** DATA SHOWN **
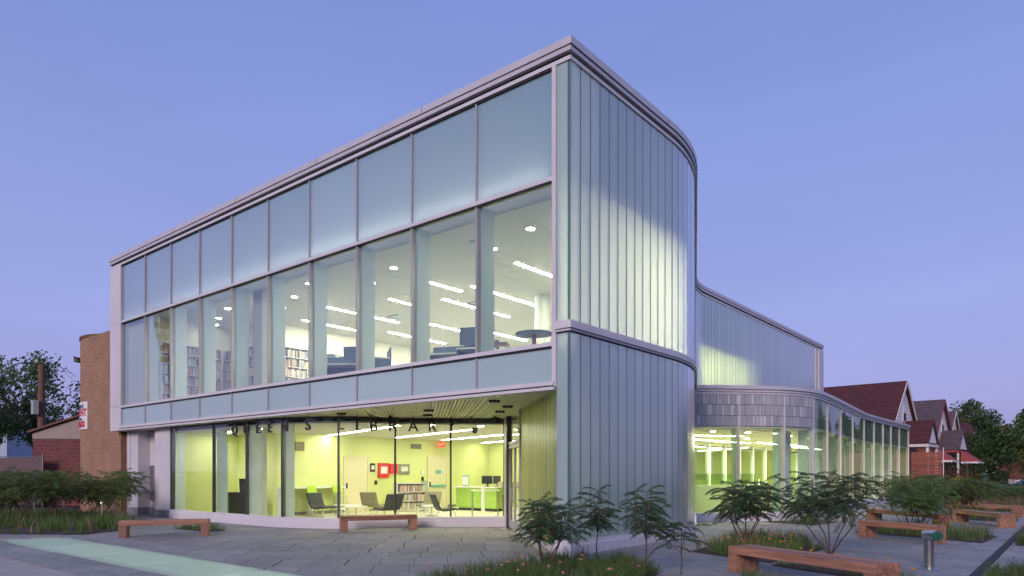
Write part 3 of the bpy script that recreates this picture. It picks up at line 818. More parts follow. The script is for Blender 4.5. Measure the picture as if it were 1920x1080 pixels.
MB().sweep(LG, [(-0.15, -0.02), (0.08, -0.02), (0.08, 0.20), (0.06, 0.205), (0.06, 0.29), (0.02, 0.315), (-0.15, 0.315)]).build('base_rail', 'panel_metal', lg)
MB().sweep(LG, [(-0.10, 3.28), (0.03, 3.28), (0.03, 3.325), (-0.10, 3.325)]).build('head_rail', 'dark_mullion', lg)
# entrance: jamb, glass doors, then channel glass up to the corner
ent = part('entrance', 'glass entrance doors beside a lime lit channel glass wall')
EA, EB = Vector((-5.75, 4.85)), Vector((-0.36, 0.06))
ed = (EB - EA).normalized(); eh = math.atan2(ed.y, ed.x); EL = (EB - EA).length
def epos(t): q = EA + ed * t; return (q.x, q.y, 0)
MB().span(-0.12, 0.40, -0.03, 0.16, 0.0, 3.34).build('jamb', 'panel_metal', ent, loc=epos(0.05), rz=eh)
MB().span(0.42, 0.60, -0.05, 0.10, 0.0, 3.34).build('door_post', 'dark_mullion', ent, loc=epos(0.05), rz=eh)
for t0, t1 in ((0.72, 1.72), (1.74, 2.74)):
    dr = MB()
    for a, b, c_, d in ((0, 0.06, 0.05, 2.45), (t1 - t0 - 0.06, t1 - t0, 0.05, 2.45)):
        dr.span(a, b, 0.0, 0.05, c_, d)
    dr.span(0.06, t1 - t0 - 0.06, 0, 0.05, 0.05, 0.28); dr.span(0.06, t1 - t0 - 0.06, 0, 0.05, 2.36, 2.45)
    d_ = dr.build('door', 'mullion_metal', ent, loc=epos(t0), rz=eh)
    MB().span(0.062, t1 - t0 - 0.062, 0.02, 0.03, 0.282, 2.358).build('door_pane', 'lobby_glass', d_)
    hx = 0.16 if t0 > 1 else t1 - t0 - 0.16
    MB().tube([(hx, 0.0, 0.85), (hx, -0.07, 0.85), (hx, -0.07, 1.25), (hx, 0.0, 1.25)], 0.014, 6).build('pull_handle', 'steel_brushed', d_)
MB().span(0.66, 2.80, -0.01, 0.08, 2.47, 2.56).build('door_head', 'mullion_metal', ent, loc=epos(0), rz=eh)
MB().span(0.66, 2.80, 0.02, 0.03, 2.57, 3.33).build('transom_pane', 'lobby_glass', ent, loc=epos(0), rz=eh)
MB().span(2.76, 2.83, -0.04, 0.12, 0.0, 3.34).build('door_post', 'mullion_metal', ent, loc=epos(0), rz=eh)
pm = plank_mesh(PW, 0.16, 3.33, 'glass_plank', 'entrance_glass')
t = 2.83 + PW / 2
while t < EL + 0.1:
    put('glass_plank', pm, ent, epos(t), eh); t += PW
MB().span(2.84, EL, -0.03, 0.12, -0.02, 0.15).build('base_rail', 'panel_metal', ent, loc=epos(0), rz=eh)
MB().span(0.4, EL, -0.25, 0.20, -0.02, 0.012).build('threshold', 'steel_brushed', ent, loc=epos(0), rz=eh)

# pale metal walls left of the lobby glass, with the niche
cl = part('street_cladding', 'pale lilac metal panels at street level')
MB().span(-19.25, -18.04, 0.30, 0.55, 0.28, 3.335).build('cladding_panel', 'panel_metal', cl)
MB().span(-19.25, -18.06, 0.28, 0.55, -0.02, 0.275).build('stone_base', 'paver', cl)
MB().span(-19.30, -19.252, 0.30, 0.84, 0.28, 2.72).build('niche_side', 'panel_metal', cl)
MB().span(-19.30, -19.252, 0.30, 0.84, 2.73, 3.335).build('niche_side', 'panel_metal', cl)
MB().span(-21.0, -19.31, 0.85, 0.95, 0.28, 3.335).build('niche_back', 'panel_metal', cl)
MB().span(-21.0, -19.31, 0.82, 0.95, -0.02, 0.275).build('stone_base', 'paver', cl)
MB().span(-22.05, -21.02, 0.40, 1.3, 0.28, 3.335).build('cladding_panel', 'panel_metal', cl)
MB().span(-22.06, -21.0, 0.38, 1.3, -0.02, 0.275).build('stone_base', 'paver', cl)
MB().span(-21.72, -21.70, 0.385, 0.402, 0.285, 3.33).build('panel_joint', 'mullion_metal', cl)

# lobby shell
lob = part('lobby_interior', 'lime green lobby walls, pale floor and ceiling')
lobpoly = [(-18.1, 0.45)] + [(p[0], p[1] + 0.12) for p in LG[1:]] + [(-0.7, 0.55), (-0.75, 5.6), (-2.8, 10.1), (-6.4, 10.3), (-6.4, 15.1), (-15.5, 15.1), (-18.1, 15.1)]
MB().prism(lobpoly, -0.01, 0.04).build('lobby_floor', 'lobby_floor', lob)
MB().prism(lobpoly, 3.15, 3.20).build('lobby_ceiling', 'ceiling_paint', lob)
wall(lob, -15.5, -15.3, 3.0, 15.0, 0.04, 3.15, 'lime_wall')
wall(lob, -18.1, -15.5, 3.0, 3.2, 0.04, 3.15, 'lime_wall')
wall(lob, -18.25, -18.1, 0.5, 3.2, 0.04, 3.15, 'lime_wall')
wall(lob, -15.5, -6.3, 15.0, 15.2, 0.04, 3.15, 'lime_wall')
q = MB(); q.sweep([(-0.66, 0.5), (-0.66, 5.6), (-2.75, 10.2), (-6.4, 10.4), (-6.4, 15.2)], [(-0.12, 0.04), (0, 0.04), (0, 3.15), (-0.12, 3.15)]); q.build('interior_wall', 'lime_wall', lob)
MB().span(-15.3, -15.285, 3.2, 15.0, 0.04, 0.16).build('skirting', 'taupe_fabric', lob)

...

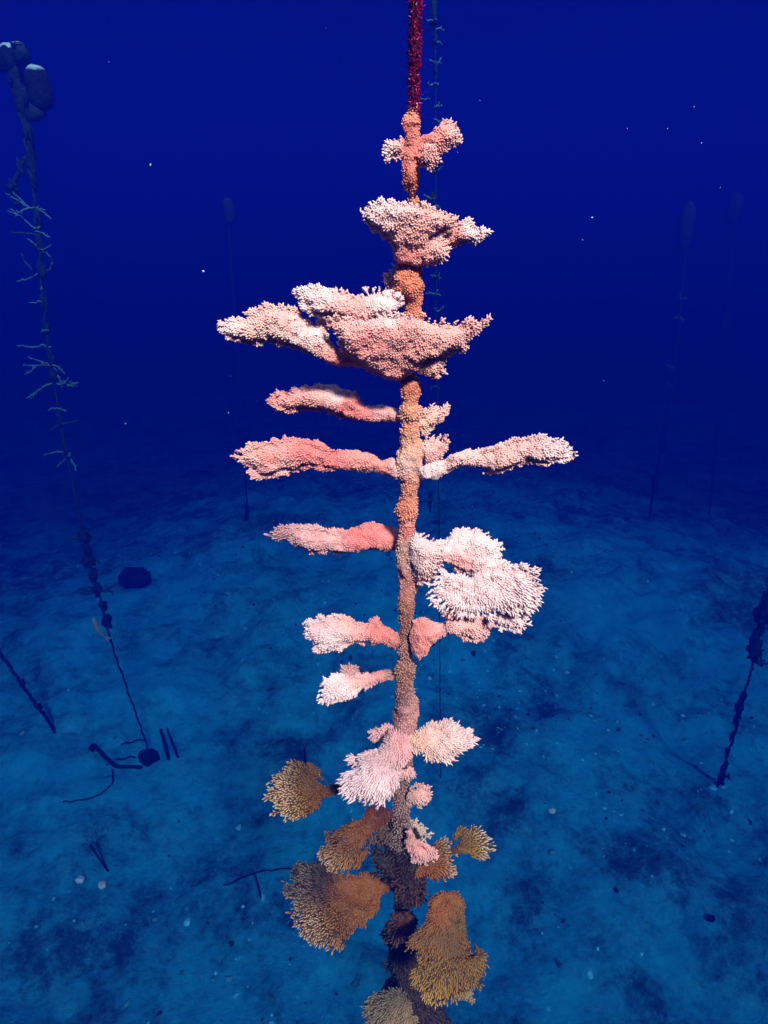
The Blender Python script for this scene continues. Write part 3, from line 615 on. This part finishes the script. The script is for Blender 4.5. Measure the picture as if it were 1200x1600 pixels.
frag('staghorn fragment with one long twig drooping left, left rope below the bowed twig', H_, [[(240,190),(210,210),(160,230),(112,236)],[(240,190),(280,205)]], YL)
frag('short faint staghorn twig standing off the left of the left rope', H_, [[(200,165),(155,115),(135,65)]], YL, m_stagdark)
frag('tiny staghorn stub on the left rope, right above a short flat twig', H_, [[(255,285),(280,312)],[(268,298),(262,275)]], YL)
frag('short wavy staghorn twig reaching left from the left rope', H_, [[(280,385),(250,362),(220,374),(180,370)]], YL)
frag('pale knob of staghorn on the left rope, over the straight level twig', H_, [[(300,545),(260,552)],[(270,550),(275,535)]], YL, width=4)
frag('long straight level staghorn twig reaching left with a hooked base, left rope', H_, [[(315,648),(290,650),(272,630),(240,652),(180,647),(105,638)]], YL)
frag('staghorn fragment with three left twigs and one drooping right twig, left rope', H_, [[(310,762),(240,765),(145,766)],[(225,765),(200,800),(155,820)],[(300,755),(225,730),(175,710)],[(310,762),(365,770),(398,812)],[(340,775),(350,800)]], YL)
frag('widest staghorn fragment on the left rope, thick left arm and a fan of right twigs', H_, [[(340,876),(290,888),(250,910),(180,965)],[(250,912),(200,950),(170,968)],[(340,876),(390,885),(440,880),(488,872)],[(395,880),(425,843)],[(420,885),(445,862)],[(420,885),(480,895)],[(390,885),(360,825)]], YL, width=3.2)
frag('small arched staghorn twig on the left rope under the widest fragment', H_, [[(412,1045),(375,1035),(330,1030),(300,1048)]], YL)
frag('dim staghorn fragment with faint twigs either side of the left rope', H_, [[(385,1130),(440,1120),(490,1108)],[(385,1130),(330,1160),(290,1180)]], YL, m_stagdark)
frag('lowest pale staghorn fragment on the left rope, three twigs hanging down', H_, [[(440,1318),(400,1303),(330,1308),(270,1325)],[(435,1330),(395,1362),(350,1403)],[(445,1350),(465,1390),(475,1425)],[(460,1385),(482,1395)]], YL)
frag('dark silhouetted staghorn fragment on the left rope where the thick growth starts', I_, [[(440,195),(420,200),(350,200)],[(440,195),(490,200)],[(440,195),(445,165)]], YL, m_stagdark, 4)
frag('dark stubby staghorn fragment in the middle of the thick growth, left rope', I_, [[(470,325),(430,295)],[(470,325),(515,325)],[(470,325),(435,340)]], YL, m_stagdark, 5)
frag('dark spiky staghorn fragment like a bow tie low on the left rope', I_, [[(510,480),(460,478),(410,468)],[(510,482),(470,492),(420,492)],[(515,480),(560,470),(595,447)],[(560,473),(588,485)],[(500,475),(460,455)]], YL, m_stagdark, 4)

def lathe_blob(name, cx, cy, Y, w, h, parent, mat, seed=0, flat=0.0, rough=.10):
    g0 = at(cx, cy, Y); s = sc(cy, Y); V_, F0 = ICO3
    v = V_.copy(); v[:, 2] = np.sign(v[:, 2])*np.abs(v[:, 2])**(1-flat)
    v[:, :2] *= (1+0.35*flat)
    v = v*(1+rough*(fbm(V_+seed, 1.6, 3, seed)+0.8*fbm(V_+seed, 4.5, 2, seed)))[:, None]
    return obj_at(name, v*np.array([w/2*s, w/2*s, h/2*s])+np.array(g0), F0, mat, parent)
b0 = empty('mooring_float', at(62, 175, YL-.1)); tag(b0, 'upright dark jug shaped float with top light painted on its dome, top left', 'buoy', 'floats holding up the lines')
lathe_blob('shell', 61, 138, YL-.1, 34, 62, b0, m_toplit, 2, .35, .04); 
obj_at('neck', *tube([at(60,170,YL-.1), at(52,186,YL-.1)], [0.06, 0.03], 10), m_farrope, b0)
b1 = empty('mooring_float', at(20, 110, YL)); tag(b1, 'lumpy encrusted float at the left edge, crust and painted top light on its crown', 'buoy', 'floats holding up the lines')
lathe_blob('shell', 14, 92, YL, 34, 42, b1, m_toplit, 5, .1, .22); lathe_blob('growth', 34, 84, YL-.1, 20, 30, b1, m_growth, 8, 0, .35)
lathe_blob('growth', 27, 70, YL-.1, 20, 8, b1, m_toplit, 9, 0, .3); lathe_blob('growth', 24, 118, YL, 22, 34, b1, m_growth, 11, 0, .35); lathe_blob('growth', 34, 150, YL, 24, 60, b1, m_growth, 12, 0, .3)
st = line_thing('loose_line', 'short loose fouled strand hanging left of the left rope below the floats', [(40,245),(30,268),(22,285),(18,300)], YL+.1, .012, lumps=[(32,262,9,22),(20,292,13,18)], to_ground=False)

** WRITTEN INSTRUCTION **
Search the data above for lines holding "from" and copy each of them.

** ANSWER IN FULL **
The Blender Python script for this scene continues. Write part 3, from line 615 on. This part finishes the script. The script is for Blender 4.5. Measure the picture as if it were 1200x1600 pixels.
frag('short wavy staghorn twig reaching left from the left rope', H_, [[(280,385),(250,362),(220,374),(180,370)]], YL)